I had a nice long talk with a friend last night about the Tragedies of September 11th. We talked about how insignificant a thing like that can make you feel. About how you hear people talk about it but you don't believe it until you see it with your own eyes. How it makes you realize how little your problems matter (that you have two tests scheduled for the same day, or you think your boyfriend might be ignoring you) when you see people through a glass screen, tearing through the dusty streets filled with rubble and despair screaming names of lost friends, family, and foes alike, holding old coffee stained pictures and asking that if you see them would you please tell them to call home. How it gave everything a sense of timelessness, like you didn't want to reach out to touch anything. Like a layer of dust from so many miles away blew over on silent wings and settled over everything. Making life as we know it an antique. Making it something we want to preserve so that we do not have to dive into the future and deal with whatever tragedy strikes next.
               And i went outside, during last period. Just to look at the sky. I saw people, a few, while i was out there. I had asked to go to the washroom, but the last thing i wanted to look at was myself (in the mirror). I wanted to breathe. Normally people move with a purpose. Normally they have set eyes. They laugh with friends. They breathe noisily. But not today. The timelessness stretched out here. For miles around. People sat, they stood, they lay on the field (it was what i did, just to read the clouds for a while) all wearing pained sort of expressions. Aimlessness in their unsmiling faces. In the way that they moved.

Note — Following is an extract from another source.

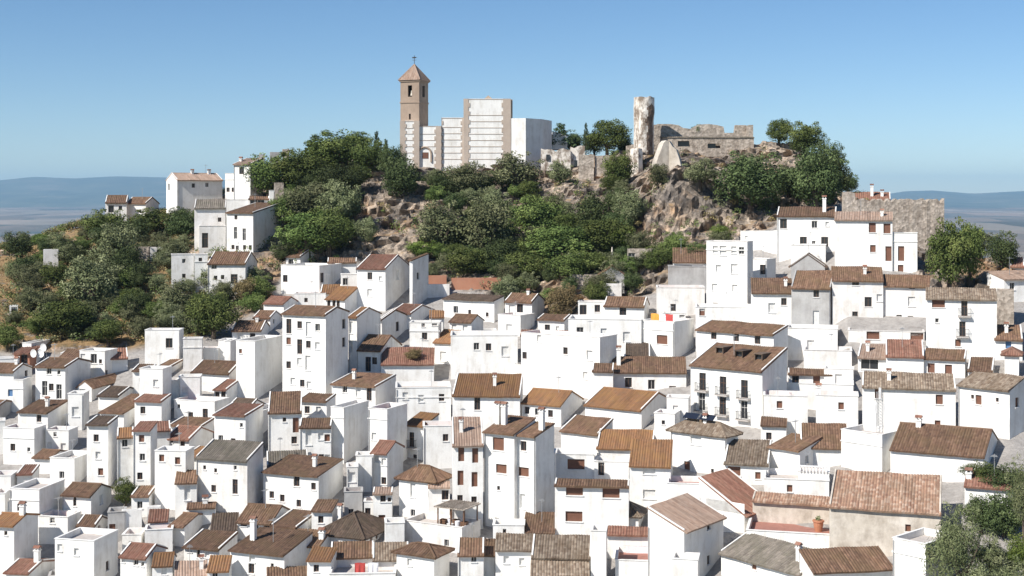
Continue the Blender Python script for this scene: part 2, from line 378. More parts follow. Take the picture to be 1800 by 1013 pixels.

               I saw a fairy (her name is Adele) across the pavement. We glanced at each other, through each other. We did not speak. We did not smile. Did she even really see me? We remained distant. We were trying not to breathe.
               And when i went inside i sat at my cold, wooden desk. And i wrote poetry all class instead of analyzing short stories. I left behind the task at hand and allowed me to be submerged within myself. I was burried beneath the pressures of a cold, cold world. I looked at those surrounding me. A few you could tell did not care. Most did. Most were like me, trying not to breathe too much (were they trying not to stir the dust as well?).
               Some people would talk about how they felt, but they wouldn't really. They would not talk about what lurked in the underlying, inside parts of their hearts, but merely state and re-state facts that we all already knew, just trying to make it sink in a little further. But no one knew how to feel. We were all so unstable, unmoving, so silent. I felt like, if i moved to reach out and touch someone else, they would just not be there. Not because they didn't exist, but because we were all drowning so in our emotions that we were cut off from everybody else.

(i remember our science teacher took us all down to the library where a tv was set up to watch the news. because no one knew for sure what happened. he told us he thought we would all be dead by monday. we were not, of course. many were, though. many are still dying. it was terrible because there was nothing we could do. we could sit and watch a glass screen show us exactly what we were refusing to believe, and that's all. that was the most we could do, right then. and the first time i saw the footage, like a spider dropping from its web of blue and titanium white cotton to crush the fly, the planes dropped from the sky, i cried.)

                                                                               And here we sit, still. All of us.
                                                                                      Trying not to breathe.